Featured

China Focus: China’s highest customs starts operation in Xinjiang

URUMQI, May 8 (Xinhua) — Xinjiang’s Karasu Customs, China’s only land port open to Tajikistan, officially opened on Friday after ten years of preparation.

The port, located at an altitude of 4,100 meters in northwestern Xinjiang Uygur Autonomous Region, officially began its trial operation in May 2004. Due to heavy snow in the winter, which blocks roads and mountain passes, it can only operate from April 20 to the end of November.

The oxygen level is less than 60 percent of that of the plains and its terrestrial radiation is as high as 500 millisieverts, five times the safe level.

Since opening, bilateral freight volume through the port rocketed from 833 tonnes in 2004 to 389,600 tonnes in 2014, with trade volume increasing from 1.68 million U.S. dollars to 1.99 billion in the same period.

Karasu Customs has cleared a total of 1.4 million tonnes of goods worth 7.67 billion U.S. dollars over the past decade.

Last year, 78 percent of trade between China and Tajikistan was from Xinjiang, mainly conducted through Karasu Customs and Tajikistan’s Kulma port on the other side of the border.

Customs commissioner Fei Lixin said Karasu Customs was a vital channel for trade, especially for Tajikistan, a landlocked country with a soured relationship with its neighbor Kyrgyzstan.

As one of the five ports in Kashgar linking China with Central Asian countries including Pakistan, Tajikistan, Kyrgyzstan and India, Karasu Customs is an important post along the planned China-Pakistan Economic Corridor (CPEC).
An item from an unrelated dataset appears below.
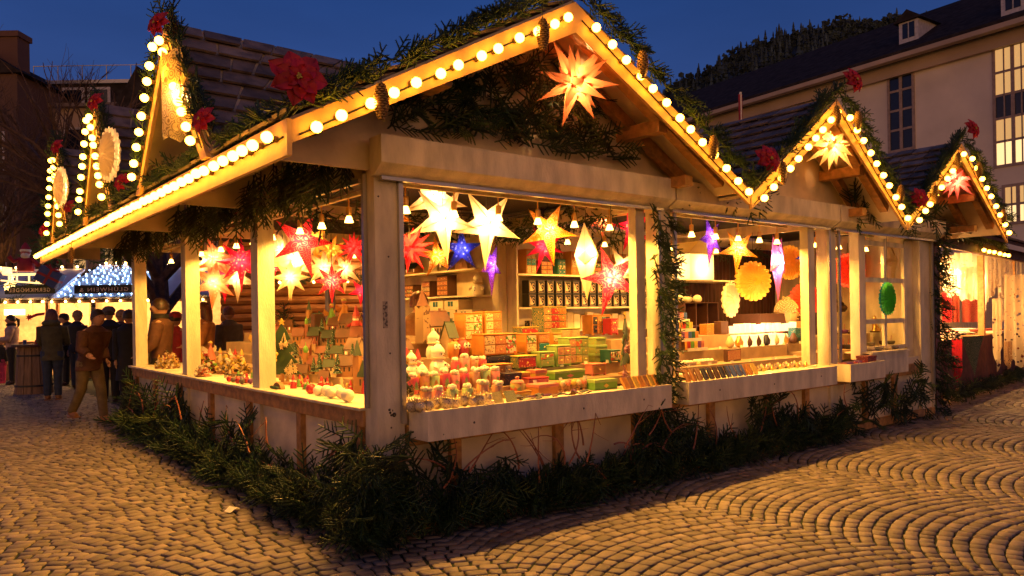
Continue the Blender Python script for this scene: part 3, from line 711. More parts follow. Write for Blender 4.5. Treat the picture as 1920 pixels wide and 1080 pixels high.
# ------------------------------------------------------------------ poinsettias
pst = mat('poinsettia_centre', (.55, .42, .05), .6)
def make_poin():
    t = thing('poinsettia', 'x', 'flower', (0, 0, 0), 0, 'red poinsettia flowers on the roof edges'); r = random.Random(5)
    for ring, (n, ln, tilt) in enumerate(((7, .15, .15), (6, .12, .45), (5, .075, .85))):
        b = MB()
        for k in range(n):
            a = 2*PI*(k+.5*ring)/n+r.uniform(-.15, .15); l = ln*r.uniform(.85, 1.1)
            ca, sa = math.cos(a), math.sin(a); vs_ = []
            for i, (u, wd) in enumerate(((0, .15), (.25, .95), (.5, 1.35), (.75, 1.0), (1, .05))):
                x = l*u; h = tilt*l*u*.7-l*.55*u*u*(.6+.2*ring)+r.uniform(-.005, .005); w_ = l*.27*wd
                for s_ in (-1, 0, 1):
                    vs_.append((x*ca-s_*w_*sa, x*sa+s_*w_*ca, h+(.012 if s_ == 0 else 0)*-1+.03-.008*ring*-1))
            fs_ = [(i*3+j, i*3+j+1, i*3+j+4, i*3+j+3) for i in range(4) for j in range(2)]
            b.add(vs_, fs_)
        part('petals', b, red_m, t)
    b = MB()
    for k in range(8): b.ball((.012*math.cos(k*2.4)*(k/8+.3), .012*math.sin(k*2.4)*(k/8+.3), .055), .006, 6, 4)
    part('flower_centre', b, pst, t)
    return remember(t)
poin0 = make_poin(); pu = [0]
def poin(p, nrm, label, s=1.):
    o = poin0 if not pu[0] else dup(poin0, (0, 0, 0), 0, label); pu[0] = 1
    o['label'] = label; o.location = p; o.rotation_euler = V(nrm).to_track_quat('Z', 'Y').to_euler(); o.scale = (s, s, s)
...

The CPEC, which will connect Kashgar to the southwestern Pakistani port of Gwadar, will shorten China’s oil and gas import routes from Africa and the Middle East by thousands of kilometers, making Gwadar a potentially vital link in China’s supply chain.

China and Pakistan agreed to build the corridor during Chinese Premier Li Keqiang’s visit to Pakistan in May 2013.

A comprehensive bonded zone was opened in Kashgar last month. Several areas have been set up to provide bonded warehousing, logistics and manufacturing. Support services such as customs clearance, air freight and exhibition halls are also available.

Sun Zhijie, customs commissioner of the regional capital of Urumqi, said with the bonded zone and the newly-opened customs post, the border city of Kashgar will be “a key transportation, trade and logistics center” and a “core area” on the Silk Road Economic Belt.

The Silk Road Economic Belt, proposed by President Xi Jinping in 2013, is an overland network focused on boosting international trade and cooperation on infrastructure projects with Central, South and West Asian countries.

In addition to Karasu and the city’s international airport, Kashgar boasts three other national ports, namely Khunjerab that links Xinjiang with Pakistan; and Turgart and Irkeshtam that border Kyrgyzstan.